• COLLECTED MATERIAL:
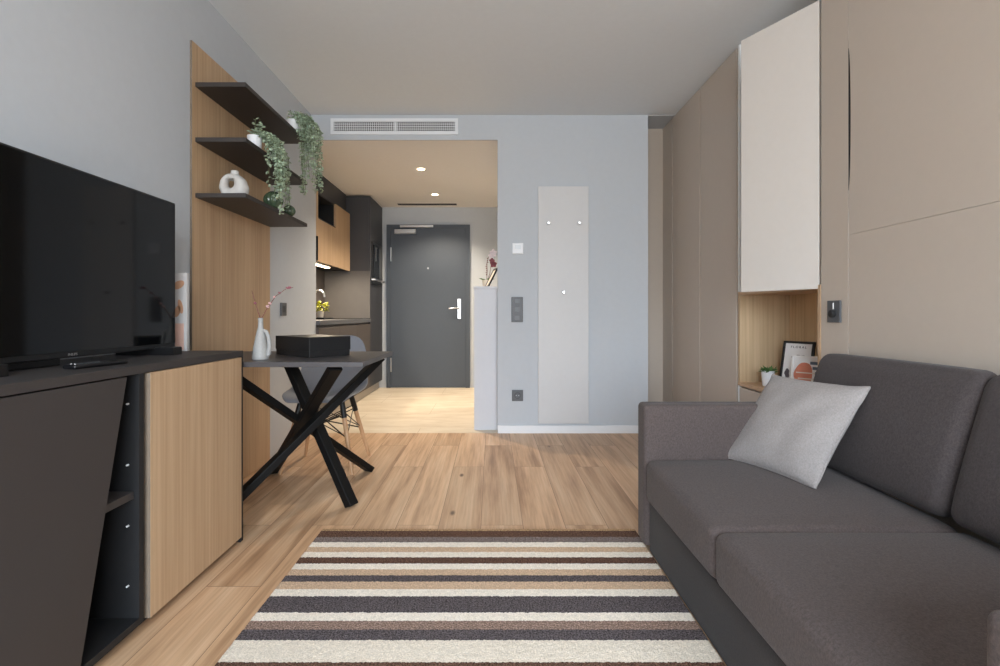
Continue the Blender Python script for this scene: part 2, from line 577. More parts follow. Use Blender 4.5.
def socket(name, label, c, horiz_axis):
    """square anthracite socket; the wall is back (y) or left (x)"""
    t = thing(name, label, 'socket', (c[0], c[1], c[2] - .045))
    bm = bmesh.new(); bm2 = bmesh.new(); bm3 = bmesh.new()
    box(bm, (-.045, -.01, -.045), (.045, 0, .045), .003)
    lathe(bm2, [(.0, -.012), (.019, -.012), (.020, .001), (.025, .001), (.0255, .0), ], n=28)
    for s in (-1, 1):
        lathe(bm3, [(0, .0), (.003, .0), (.003, -.011), (0, -.011)], (s * .0095, 0, 0), 8)
    R = Matrix.Rotation(PI / 2, 4, 'X')
    merge_m = Matrix.Translation((0, -.0105, 0)) @ R
    bmesh.ops.transform(bm2, matrix=merge_m, verts=bm2.verts)
    bmesh.ops.transform(bm3, matrix=merge_m, verts=bm3.verts)
    for b, nm, mt in ((bm, 'plate', M['socket']), (bm2, 'inset', M['socketd']), (bm3, 'contact', M['steel'])):
        if horiz_axis == 'left':
            bmesh.ops.rotate(b, cent=(0, 0, 0), matrix=Matrix.Rotation(PI / 2, 3, 'Z'), verts=b.verts)
        bmesh.ops.translate(b, vec=c, verts=b.verts)
        link(nm, b, mt, t)
    return t
socket('wall_socket', 'anthracite wall socket low beside the coat panel above the white skirting', (.205, YB, .303), 'back')
t = thing('wall_outlet', 'upright dark outlet plate on the left wall beside the oak panel', 'socket', (XL, 3.475, .95))
part('plate', M['socket'], t, ((XL, 3.43, .945), (XL + .01, 3.52, 1.035)), bev=.003)
part('inset', M['socketd'], t, ((XL + .008, 3.452, .967), (XL + .012, 3.498, 1.013)), bev=.001)

# coat panel
t = thing('coat_panel', 'tall narrow light grey wall panel with three small coat hooks', 'coat rack', (.572, YB, .08))
x0, x1, z0, z1 = .370, .774, .081, 1.980
part('board', M['grey'], t, ((x0, YB - .024, z0), (x1, YB - .004, z1)), bev=.002)
part('batten', M['gap'], t, ((x0 + .02, YB - .005, z0 + .02), (x1 - .02, YB, z1 - .02)))
for x, z in ((.450, 1.684), (.696, 1.684), (.571, 1.130)):
    bm = bmesh.new()
    q = bmesh.new()
    lathe(q, [(0, 0), (.008, 0), (.007, .012), (.007, .026), (.013, .032), (.014, .037), (.011, .041), (0, .042)], n=20)
    merge(bm, q, Matrix.Translation((x, YB - .0235, z)) @ Matrix.Rotation(PI / 2, 4, 'X'))
    link('hook', bm, M['hook'], t, True)

# ------------------------------------------------------------------ oak panel with shelves
XP = -1.443
t = thing('oak_wall_panel', 'tall light oak wall panel behind the desk and the three shelves', 'wall panel', (XL, 2.8, 0))
part('board', M['oak'], t, ((XL + .001, 2.406, .002), (XP, 3.25, 2.272)))
part('edge_band', M['edgeband'], t, ((XL + .001, 2.405, .002), (XP, 2.4059, 2.272)))
for z, pos in ((2.082, 'topmost dark wall shelf on the oak panel, holding the farther trailing plant'),
               (1.814, 'middle dark wall shelf on the oak panel, holding the nearer trailing plant'),
               (1.543, 'lowest dark wall shelf on the oak panel, holding the white ring vase')):
    o = link('wall_shelf', boxes(((XP + .0005, 2.43, z - .022), (-1.198, 3.245, z)), bev=.0015), M['darkshelf'])
    tag(o, pos, 'shelf', 'dark shelves on the oak panel')

# ------------------------------------------------------------------ tv cabinet
ST = .80
XS = -1.05
y0, y1 = .42, 2.11
xb = XL + .004
t = thing('tv_cabinet', 'long dark sideboard with one oak door under the television', 'cabinet', (-1.25, 1.25, 0))
part('top_board', M['dark'], t, ((xb, y0, ST - .025), (XS, y1, ST)), bev=.0015)
part('carcass', M['darkin'], t,
     ((xb, y1 - .02, .0), (XS - .001, y1, ST - .0255)), ((xb, y0, 0), (XS - .022, y0 + .02, ST - .0255)),
     ((xb, 1.492, .045), (XS - .003, 1.512, ST - .0255)), ((xb, y0 + .02, .025), (XS - .003, 1.512, .045)), ((xb, 1.512, .025), (XS - .02, y1 - .02, .045)),
     ((xb, y0 + .02, .045), (xb + .01, y1 - .02, ST - .0255)))
part('plinth', M['gap'], t, ((xb + .02, y0 + .02, 0), (XS - .03, y1 - .021, .0245)))
bm = bmesh.new()
prism(bm, [(y0 + .0, .042), (1.274, .042), (1.4385, ST - .029), (y0 + .0, ST - .029)], 'x', XS - .02, XS)
bm.faces.ensure_lookup_table()
o = link('door', bm, M['dark'], t); o['label'] = 'dark door with a slanted edge'
o = part('door', M['oakdoor'], t, ((XS - .016, 1.532, .022), (XS + .004, y1 - .0215, ST - .027)), bev=.001, label='light oak door')
o = part('edge_band', M['edgeband'], t, ((XS - .016, 1.5302, .0225), (XS + .0035, 1.5318, ST - .0275))); o['label'] = 'greyish front edge of the oak door'
part('shelf', M['dark'], t, ((xb + .012, y0 + .022, .402), (XS - .018, 1.491, .424)), bev=.001)
for z in (.685, .503, .321, .142):
    bm = bmesh.new()
    tube(bm, [(-1.085, 1.4925, z), (-1.085, 1.485, z)], .003, 10)
    link('shelf_peg', bm, M['white'], t, True)

# ------------------------------------------------------------------ television
XT = -1.25
ty0, ty1, tz0, tz1 = 1.01, 1.98, .823, 1.392
t = thing('television', 'large black flat screen television standing on the dark sideboard', 'television', (XT - .02, 1.49, ST))
bm = boxes(((XT - .03, ty0, tz0), (XT - .004, ty1, tz1)), bev=.003)
box(bm, (XT - .065, ty0 + .12, tz0 + .02), (XT - .03, ty1 - .12, tz1 - .16), .01)
link('housing', bm, M['bezel'], t)
part('screen', M['screen'], t, ((XT - .005, ty0 + .007, tz0 + .018), (XT, ty1 - .007, tz1 - .007)), bev=.0008)
for yy in (1.20, 1.885):
    bm = bmesh.new()
    prism(bm, [(-1.40, ST + .0005), (-1.185, ST + .0005), (-1.185, ST + .028), (-1.19, ST + .030), (-1.395, ST + .030), (-1.40, ST + .028)], 'y', yy - .025, yy + .025)
    box(bm, (-1.275, yy - .012, ST + .02), (-1.258, yy + .012, tz0 + .01))
    link('foot', bm, M['bezel'], t)
text_part('logo', 'PHILIPS', .0105, M['steel'], t,
          Matrix.Translation((XT - .0035, 1.495, tz0 + .009)) @ Matrix(((0, 0, 1, 0), (1, 0, 0, 0), (0, 1, 0, 0), (0, 0, 0, 1))))
o = link('set_top_box', boxes(((-1.37, 1.235, ST + .0005), (-1.285, 1.49, ST + .038)), bev=.003), M['bezel'])
tag(o, 'low black media box lying under the television on the sideboard', 'media box')

# remote
t = thing('remote_control', 'slim black remote control lying in front of the television', 'remote', (-1.14, 1.42, ST))
m = Matrix.Translation((-1.150, 1.455, ST + .0005)) @ Matrix.Rotation(math.radians(-8), 4, 'Z')
bm = bmesh.new(); q = bmesh.new()
box(q, (-.022, -.085, 0), (.022, .085, .013), .006, 3)
merge(bm, q, m); link('case', bm, M['remote'], t, True)
for k in range(10):
    q = bmesh.new()
    cx, cy = (-.012, 0, .012)[k % 3], -.065 + .028 * (k // 3)
    lathe(q, [(.004, 0), (.004, .0012), (0, .0014)], (cx, cy, .0127), 10)
    bm = bmesh.new(); merge(bm, q, m)
    link('button', bm, M['steel'] if k < 2 else M['socket'], t)

# art board beside the tv
t = thing('art_print', 'small upright art print with ochre shapes half hidden behind the television', 'picture', (-1.36, 2.085, ST))
ax0, ax1, ay = -1.449, -1.268, 2.075
part('board', M['artpaper'], t, ((ax0, ay, ST + .0005), (ax1, ay + .018, ST + .325)), bev=.001)
part('print', M['artpaper'], t, ((ax0 + .004, ay - .0012, ST + .006), (ax1 - .01, ay, ST + .32)))
part('print_band', M['pinkband'], t, ((ax0 + .004, ay - .002, ST + .006), (ax1 - .01, ay - .001, ST + .115)), label='dusty pink band')
bm = bmesh.new()
for (cx, cz, rx, rz, a) in ((-1.300, .275, .026, .016, .5), (-1.292, .185, .010, .03, .2), (-1.305, .165, .012, .025, -.3), (-1.36, .22, .03, .02, .2)):
    pts = [(cx + rx * math.cos(u) * math.cos(a) - rz * math.sin(u) * math.sin(a), ST + cz + rx * math.cos(u) * math.sin(a) + rz * math.sin(u) * math.cos(a)) for u in [2 * PI * k / 18 for k in range(18)]]
    prism(bm, pts, 'y', ay - .0022, ay - .001)
link('print_shapes', bm, M['orangeink'], t)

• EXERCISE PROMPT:
From the first line above to the line containing "part('inset', M['socketd'], t, ((XL", repeat each line exactly. Pictures stay out.

• OUTPUT FOR THIS TASK:
Continue the Blender Python script for this scene: part 2, from line 577. More parts follow. Use Blender 4.5.
def socket(name, label, c, horiz_axis):
    """square anthracite socket; the wall is back (y) or left (x)"""
    t = thing(name, label, 'socket', (c[0], c[1], c[2] - .045))
    bm = bmesh.new(); bm2 = bmesh.new(); bm3 = bmesh.new()
    box(bm, (-.045, -.01, -.045), (.045, 0, .045), .003)
    lathe(bm2, [(.0, -.012), (.019, -.012), (.020, .001), (.025, .001), (.0255, .0), ], n=28)
    for s in (-1, 1):
        lathe(bm3, [(0, .0), (.003, .0), (.003, -.011), (0, -.011)], (s * .0095, 0, 0), 8)
    R = Matrix.Rotation(PI / 2, 4, 'X')
    merge_m = Matrix.Translation((0, -.0105, 0)) @ R
    bmesh.ops.transform(bm2, matrix=merge_m, verts=bm2.verts)
    bmesh.ops.transform(bm3, matrix=merge_m, verts=bm3.verts)
    for b, nm, mt in ((bm, 'plate', M['socket']), (bm2, 'inset', M['socketd']), (bm3, 'contact', M['steel'])):
        if horiz_axis == 'left':
            bmesh.ops.rotate(b, cent=(0, 0, 0), matrix=Matrix.Rotation(PI / 2, 3, 'Z'), verts=b.verts)
        bmesh.ops.translate(b, vec=c, verts=b.verts)
        link(nm, b, mt, t)
    return t
socket('wall_socket', 'anthracite wall socket low beside the coat panel above the white skirting', (.205, YB, .303), 'back')
t = thing('wall_outlet', 'upright dark outlet plate on the left wall beside the oak panel', 'socket', (XL, 3.475, .95))
part('plate', M['socket'], t, ((XL, 3.43, .945), (XL + .01, 3.52, 1.035)), bev=.003)
part('inset', M['socketd'], t, ((XL + .008, 3.452, .967), (XL + .012, 3.498, 1.013)), bev=.001)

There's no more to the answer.